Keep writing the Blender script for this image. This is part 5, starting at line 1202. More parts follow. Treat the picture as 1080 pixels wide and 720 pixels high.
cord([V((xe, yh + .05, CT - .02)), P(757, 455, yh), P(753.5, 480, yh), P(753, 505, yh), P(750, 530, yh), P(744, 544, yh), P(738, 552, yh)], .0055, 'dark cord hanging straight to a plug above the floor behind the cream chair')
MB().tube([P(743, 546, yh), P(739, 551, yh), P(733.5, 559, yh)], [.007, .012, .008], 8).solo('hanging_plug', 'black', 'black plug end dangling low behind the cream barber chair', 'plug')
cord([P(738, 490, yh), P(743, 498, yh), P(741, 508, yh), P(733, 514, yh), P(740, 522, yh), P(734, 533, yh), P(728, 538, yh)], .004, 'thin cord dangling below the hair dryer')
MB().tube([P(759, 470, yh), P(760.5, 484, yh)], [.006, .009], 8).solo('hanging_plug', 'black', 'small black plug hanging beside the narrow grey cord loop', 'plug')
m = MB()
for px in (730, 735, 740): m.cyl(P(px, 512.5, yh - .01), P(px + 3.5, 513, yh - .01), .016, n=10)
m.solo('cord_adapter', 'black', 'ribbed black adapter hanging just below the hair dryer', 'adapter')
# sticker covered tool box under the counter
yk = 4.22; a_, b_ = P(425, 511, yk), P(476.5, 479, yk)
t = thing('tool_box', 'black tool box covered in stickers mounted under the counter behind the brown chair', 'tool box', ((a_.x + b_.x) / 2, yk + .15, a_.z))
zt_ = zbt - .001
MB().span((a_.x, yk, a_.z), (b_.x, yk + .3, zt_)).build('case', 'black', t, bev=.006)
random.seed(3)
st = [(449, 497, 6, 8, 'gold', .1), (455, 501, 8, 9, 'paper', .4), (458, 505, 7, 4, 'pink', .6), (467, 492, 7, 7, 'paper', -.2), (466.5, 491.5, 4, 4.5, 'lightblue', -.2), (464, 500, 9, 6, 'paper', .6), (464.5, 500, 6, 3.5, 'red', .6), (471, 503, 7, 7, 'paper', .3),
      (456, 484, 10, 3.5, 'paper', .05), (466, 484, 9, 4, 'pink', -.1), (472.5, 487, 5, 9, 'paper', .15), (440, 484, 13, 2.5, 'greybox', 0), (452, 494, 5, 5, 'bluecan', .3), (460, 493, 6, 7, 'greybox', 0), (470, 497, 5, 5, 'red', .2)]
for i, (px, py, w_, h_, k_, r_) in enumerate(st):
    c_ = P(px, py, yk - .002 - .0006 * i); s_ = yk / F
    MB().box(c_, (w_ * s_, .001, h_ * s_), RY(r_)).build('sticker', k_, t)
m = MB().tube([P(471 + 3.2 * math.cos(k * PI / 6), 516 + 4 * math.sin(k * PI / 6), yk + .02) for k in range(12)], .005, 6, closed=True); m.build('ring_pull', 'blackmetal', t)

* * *

→ WHAT THIS TASK INVOLVES
Repeat every line of the data, exactly and in full.

→ THE ANSWER
Keep writing the Blender script for this image. This is part 5, starting at line 1202. More parts follow. Treat the picture as 1080 pixels wide and 720 pixels high.
cord([V((xe, yh + .05, CT - .02)), P(757, 455, yh), P(753.5, 480, yh), P(753, 505, yh), P(750, 530, yh), P(744, 544, yh), P(738, 552, yh)], .0055, 'dark cord hanging straight to a plug above the floor behind the cream chair')
MB().tube([P(743, 546, yh), P(739, 551, yh), P(733.5, 559, yh)], [.007, .012, .008], 8).solo('hanging_plug', 'black', 'black plug end dangling low behind the cream barber chair', 'plug')
cord([P(738, 490, yh), P(743, 498, yh), P(741, 508, yh), P(733, 514, yh), P(740, 522, yh), P(734, 533, yh), P(728, 538, yh)], .004, 'thin cord dangling below the hair dryer')
MB().tube([P(759, 470, yh), P(760.5, 484, yh)], [.006, .009], 8).solo('hanging_plug', 'black', 'small black plug hanging beside the narrow grey cord loop', 'plug')
m = MB()
for px in (730, 735, 740): m.cyl(P(px, 512.5, yh - .01), P(px + 3.5, 513, yh - .01), .016, n=10)
m.solo('cord_adapter', 'black', 'ribbed black adapter hanging just below the hair dryer', 'adapter')
# sticker covered tool box under the counter
yk = 4.22; a_, b_ = P(425, 511, yk), P(476.5, 479, yk)
t = thing('tool_box', 'black tool box covered in stickers mounted under the counter behind the brown chair', 'tool box', ((a_.x + b_.x) / 2, yk + .15, a_.z))
zt_ = zbt - .001
MB().span((a_.x, yk, a_.z), (b_.x, yk + .3, zt_)).build('case', 'black', t, bev=.006)
random.seed(3)
st = [(449, 497, 6, 8, 'gold', .1), (455, 501, 8, 9, 'paper', .4), (458, 505, 7, 4, 'pink', .6), (467, 492, 7, 7, 'paper', -.2), (466.5, 491.5, 4, 4.5, 'lightblue', -.2), (464, 500, 9, 6, 'paper', .6), (464.5, 500, 6, 3.5, 'red', .6), (471, 503, 7, 7, 'paper', .3),
      (456, 484, 10, 3.5, 'paper', .05), (466, 484, 9, 4, 'pink', -.1), (472.5, 487, 5, 9, 'paper', .15), (440, 484, 13, 2.5, 'greybox', 0), (452, 494, 5, 5, 'bluecan', .3), (460, 493, 6, 7, 'greybox', 0), (470, 497, 5, 5, 'red', .2)]
for i, (px, py, w_, h_, k_, r_) in enumerate(st):
    c_ = P(px, py, yk - .002 - .0006 * i); s_ = yk / F
    MB().box(c_, (w_ * s_, .001, h_ * s_), RY(r_)).build('sticker', k_, t)
m = MB().tube([P(471 + 3.2 * math.cos(k * PI / 6), 516 + 4 * math.sin(k * PI / 6), yk + .02) for k in range(12)], .005, 6, closed=True); m.build('ring_pull', 'blackmetal', t)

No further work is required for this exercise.